McLean County Museum of History
200 N. Main St, Bloomington IL 61701

History Reads Book Club- From Slave to State Legislature: John W. E. Thomas Illinois’ First African American Lawmaker

All avid readers are welcome to join the Museum and Bloomington Public Library on Tuesday, November 2 at 7:00 p.m. for the final installment of the History Reads Book Club for 2021. We will meet online via Zoom to discuss From Slave to State Legislature: John W. E. Thomas Illinois’ First African American Lawmaker by David Joens. Visit bit.ly/historyreads110221 to register for this free, online discussion.
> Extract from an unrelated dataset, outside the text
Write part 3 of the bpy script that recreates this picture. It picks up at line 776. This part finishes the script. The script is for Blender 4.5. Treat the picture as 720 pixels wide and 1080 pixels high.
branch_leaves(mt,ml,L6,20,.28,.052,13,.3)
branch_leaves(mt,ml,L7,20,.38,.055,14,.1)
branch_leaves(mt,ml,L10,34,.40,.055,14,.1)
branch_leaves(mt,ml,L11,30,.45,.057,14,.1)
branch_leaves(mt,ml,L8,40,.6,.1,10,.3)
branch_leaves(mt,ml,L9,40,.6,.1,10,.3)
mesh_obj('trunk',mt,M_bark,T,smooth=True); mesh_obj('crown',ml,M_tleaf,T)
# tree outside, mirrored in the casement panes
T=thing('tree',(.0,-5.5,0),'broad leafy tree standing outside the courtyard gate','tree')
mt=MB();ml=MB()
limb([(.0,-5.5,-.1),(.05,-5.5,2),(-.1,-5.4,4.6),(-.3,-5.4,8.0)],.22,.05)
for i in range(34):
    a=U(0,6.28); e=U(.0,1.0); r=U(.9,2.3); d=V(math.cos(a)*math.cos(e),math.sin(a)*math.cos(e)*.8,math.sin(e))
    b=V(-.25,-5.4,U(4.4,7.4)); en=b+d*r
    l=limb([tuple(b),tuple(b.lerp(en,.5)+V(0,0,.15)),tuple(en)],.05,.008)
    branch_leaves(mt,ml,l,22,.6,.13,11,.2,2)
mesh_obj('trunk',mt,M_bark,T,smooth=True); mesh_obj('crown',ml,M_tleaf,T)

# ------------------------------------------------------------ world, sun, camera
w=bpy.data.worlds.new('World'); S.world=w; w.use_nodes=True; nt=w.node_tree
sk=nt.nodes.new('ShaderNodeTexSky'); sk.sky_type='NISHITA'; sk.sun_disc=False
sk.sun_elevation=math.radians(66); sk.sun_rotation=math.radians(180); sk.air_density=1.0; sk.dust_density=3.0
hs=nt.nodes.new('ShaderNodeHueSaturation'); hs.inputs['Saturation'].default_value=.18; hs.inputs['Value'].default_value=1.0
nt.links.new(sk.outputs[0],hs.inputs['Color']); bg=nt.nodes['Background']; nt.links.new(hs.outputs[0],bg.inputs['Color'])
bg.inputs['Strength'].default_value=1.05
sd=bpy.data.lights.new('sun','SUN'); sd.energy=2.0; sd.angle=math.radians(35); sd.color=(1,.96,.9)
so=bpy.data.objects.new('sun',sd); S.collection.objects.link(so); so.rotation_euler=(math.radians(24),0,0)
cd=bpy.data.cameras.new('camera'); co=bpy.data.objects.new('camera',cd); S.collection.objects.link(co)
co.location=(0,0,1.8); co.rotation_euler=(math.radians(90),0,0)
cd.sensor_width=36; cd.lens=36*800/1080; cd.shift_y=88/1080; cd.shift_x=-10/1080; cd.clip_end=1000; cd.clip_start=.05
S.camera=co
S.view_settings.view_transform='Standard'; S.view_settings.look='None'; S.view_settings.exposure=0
As the first African American elected to the Illinois general assembly, John W. E. Thomas was the recognized leader of the state’s African American community for nearly twenty years and laid the groundwork for the success of future black leaders in Chicago politics. Despite his key role in the passage of Illinois’ first civil rights act and his commitment to improving his community against steep personal and political barriers, Thomas’s life and career have been long forgotten by historians and the public alike. This fascinating full-length biography—the first to address the full influence of Thomas or any black politician from Illinois during the Reconstruction Era—is also a pioneering effort to explain the dynamics of African American politics and divisions within the black community in post–Civil War Chicago.

In From Slave to State Legislator, David A. Joens traces Thomas’s trajectory from a slave owned by a doctor’s family in Alabama to a prominent attorney believed to be the wealthiest African American man in Chicago at the time of his death in 1899. Providing one of the few comprehensive looks at African Americans in Chicago during this period, Joens reveals how Thomas’s career represents both the opportunities available to African Americans in the postwar period and the limits still placed on them. When Thomas moved to Chicago in 1869, he started a grocery store, invested in real estate, and founded the first private school for African Americans before becoming involved in politics.

Joens cements Thomas’s legacy as a committed and conscientious lawmaker amid political and personal struggles. In revealing the complicated rivalries and competing ambitions that shaped black northern politics during the Reconstruction Era, Joens shows the long-term impact of Thomas’s friendship with other burgeoning African American political stars and his work to get more black representatives elected. The volume is enhanced by short biographies of other key Chicago African American politicians of the era.